-- begin Raw records --
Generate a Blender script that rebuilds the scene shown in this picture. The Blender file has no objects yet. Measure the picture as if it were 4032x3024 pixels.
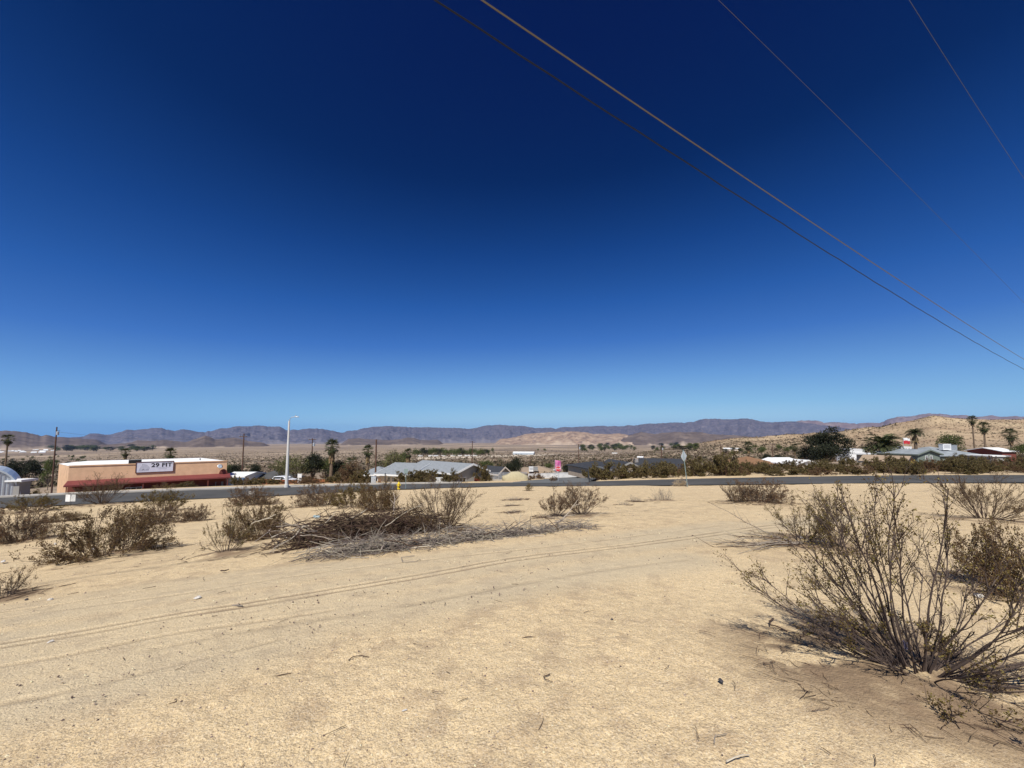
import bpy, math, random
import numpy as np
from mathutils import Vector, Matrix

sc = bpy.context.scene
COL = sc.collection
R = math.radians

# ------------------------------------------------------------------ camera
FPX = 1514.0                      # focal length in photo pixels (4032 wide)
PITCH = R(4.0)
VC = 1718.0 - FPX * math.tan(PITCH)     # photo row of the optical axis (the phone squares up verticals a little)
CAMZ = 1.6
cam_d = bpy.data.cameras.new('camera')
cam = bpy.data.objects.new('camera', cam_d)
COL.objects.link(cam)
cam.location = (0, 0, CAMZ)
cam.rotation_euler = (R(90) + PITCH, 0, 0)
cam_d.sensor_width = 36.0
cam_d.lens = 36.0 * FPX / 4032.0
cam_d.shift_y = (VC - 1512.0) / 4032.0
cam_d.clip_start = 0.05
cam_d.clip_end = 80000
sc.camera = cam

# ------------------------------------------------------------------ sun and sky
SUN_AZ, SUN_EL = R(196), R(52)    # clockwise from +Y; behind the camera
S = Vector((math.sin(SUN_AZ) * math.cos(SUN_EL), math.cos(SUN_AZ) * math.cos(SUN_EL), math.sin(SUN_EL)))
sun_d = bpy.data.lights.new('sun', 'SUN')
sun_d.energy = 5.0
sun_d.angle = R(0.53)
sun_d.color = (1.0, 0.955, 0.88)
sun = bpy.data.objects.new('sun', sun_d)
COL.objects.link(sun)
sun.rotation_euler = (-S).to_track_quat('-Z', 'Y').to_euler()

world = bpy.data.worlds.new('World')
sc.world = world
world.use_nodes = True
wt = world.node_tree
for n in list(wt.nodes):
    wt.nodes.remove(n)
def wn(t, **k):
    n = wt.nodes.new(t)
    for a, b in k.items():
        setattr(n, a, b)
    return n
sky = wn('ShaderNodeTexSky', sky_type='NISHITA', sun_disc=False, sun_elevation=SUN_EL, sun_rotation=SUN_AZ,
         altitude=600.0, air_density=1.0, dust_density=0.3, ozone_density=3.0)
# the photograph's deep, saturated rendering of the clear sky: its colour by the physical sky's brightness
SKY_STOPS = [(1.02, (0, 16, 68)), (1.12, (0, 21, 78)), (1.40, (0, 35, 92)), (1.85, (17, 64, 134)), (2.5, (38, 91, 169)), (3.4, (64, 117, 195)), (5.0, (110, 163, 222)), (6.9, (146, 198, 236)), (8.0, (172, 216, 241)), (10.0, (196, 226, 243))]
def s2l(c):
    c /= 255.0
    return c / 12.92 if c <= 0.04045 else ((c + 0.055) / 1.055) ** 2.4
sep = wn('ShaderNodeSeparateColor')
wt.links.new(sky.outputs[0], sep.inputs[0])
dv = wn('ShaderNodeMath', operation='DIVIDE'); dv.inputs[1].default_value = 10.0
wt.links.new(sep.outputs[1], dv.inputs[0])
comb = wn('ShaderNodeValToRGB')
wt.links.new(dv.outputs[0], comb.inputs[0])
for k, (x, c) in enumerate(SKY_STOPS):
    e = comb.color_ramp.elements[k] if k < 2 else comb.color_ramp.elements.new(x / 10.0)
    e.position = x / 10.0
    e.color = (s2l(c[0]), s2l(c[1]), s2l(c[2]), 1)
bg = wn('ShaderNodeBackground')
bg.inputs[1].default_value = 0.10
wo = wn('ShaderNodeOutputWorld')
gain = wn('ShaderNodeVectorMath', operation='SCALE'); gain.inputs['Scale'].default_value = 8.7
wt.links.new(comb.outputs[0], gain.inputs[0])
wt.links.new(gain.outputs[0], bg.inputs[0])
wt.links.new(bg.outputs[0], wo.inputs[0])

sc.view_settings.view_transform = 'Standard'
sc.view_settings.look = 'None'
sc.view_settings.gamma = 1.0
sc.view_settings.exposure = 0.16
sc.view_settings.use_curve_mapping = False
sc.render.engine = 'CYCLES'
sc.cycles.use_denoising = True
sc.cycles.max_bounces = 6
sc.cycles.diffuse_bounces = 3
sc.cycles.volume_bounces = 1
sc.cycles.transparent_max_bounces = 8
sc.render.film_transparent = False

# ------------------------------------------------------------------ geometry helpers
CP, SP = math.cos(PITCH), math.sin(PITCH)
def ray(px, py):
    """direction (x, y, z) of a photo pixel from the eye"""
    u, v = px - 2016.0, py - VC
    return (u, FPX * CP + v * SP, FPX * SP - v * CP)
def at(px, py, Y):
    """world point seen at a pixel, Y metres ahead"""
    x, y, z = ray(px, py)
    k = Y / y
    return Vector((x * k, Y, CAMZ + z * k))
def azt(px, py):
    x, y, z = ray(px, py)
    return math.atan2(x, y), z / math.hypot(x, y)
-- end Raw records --
-- begin Raw records --
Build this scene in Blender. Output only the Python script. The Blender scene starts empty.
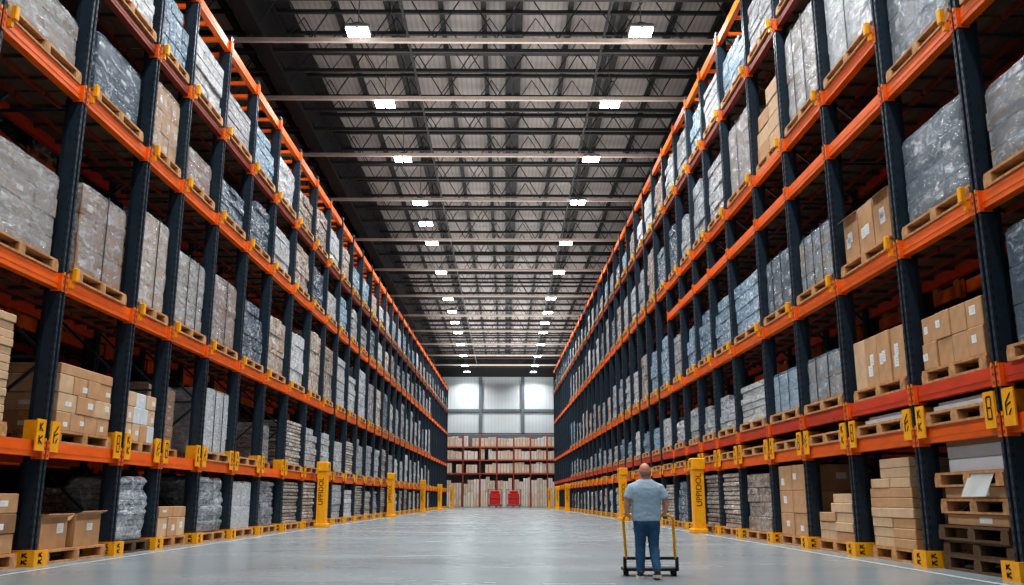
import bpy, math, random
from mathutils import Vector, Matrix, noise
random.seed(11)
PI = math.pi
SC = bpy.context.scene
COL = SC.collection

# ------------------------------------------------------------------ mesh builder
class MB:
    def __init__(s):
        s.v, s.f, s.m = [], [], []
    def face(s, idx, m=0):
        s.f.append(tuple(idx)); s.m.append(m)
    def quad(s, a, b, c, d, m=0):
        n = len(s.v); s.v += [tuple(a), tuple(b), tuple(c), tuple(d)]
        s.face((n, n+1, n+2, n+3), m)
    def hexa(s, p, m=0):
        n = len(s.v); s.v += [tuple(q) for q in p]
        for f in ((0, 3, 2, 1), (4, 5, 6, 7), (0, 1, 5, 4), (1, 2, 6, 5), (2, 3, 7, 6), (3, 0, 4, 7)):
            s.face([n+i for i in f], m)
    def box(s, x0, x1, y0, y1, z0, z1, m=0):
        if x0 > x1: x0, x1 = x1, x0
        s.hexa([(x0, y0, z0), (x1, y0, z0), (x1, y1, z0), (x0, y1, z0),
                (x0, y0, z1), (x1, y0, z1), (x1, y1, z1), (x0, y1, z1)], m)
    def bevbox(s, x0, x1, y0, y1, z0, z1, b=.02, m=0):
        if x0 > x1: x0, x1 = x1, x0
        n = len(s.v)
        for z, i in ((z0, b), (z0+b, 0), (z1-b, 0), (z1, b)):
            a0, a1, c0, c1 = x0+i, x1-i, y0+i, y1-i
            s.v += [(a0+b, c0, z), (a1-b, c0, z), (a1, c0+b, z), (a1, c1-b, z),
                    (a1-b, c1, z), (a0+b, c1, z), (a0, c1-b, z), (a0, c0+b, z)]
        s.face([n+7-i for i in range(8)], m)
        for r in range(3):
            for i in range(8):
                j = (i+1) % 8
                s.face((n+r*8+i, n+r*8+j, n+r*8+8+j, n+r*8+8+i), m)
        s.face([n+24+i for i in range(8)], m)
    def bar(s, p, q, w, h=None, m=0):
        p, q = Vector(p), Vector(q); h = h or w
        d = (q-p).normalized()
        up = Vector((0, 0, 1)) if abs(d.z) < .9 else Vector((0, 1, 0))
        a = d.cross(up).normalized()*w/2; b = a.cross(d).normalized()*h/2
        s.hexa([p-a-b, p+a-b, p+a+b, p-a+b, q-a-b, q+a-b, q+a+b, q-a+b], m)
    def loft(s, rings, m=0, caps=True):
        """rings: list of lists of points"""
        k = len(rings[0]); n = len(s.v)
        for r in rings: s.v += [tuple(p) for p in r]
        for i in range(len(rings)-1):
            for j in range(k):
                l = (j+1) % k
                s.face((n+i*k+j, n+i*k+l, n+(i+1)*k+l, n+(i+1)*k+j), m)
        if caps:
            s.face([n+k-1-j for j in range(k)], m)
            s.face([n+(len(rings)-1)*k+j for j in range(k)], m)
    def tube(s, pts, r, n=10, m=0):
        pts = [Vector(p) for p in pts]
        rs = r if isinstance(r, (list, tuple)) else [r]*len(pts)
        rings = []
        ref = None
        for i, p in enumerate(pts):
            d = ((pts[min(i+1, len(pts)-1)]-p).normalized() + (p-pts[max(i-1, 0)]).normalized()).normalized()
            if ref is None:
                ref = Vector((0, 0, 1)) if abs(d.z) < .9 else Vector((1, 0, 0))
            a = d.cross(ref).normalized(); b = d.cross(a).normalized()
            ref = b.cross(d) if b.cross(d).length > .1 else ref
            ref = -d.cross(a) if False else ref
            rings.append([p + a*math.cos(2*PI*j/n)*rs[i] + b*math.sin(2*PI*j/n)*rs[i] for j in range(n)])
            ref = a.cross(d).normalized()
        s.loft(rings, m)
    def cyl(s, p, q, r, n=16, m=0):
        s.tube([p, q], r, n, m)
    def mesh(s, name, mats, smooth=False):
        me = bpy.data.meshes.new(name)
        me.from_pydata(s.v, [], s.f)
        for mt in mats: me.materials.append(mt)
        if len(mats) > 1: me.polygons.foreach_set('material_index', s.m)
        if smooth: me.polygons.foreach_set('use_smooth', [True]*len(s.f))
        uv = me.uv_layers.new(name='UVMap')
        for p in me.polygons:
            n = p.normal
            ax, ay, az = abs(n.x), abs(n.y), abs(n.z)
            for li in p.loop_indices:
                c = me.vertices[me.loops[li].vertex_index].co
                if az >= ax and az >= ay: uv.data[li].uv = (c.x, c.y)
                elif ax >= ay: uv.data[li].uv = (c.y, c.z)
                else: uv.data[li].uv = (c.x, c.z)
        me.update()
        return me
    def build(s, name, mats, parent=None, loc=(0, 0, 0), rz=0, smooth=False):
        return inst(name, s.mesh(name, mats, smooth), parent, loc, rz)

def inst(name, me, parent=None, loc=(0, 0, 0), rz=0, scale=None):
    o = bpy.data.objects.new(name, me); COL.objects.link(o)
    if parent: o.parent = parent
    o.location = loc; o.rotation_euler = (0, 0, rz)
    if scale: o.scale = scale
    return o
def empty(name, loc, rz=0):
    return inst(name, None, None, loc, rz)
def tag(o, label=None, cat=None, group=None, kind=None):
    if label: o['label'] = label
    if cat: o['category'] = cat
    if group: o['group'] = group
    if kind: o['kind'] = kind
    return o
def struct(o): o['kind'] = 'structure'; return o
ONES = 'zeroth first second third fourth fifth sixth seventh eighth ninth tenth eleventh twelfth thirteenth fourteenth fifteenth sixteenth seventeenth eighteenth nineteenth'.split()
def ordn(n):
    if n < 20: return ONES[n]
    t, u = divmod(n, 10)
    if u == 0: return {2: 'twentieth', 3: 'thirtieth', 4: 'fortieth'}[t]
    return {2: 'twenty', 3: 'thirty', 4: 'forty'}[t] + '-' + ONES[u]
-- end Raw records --
What the task asks: From the records above, extract the lines from the one holding "Generate a Blender" through the one holding "R = math.radians", word for word; omit the pictures.

Result of the exercise:
Generate a Blender script that rebuilds the scene shown in this picture. The Blender file has no objects yet. Measure the picture as if it were 4032x3024 pixels.
import bpy, math, random
import numpy as np
from mathutils import Vector, Matrix

sc = bpy.context.scene
COL = sc.collection
R = math.radians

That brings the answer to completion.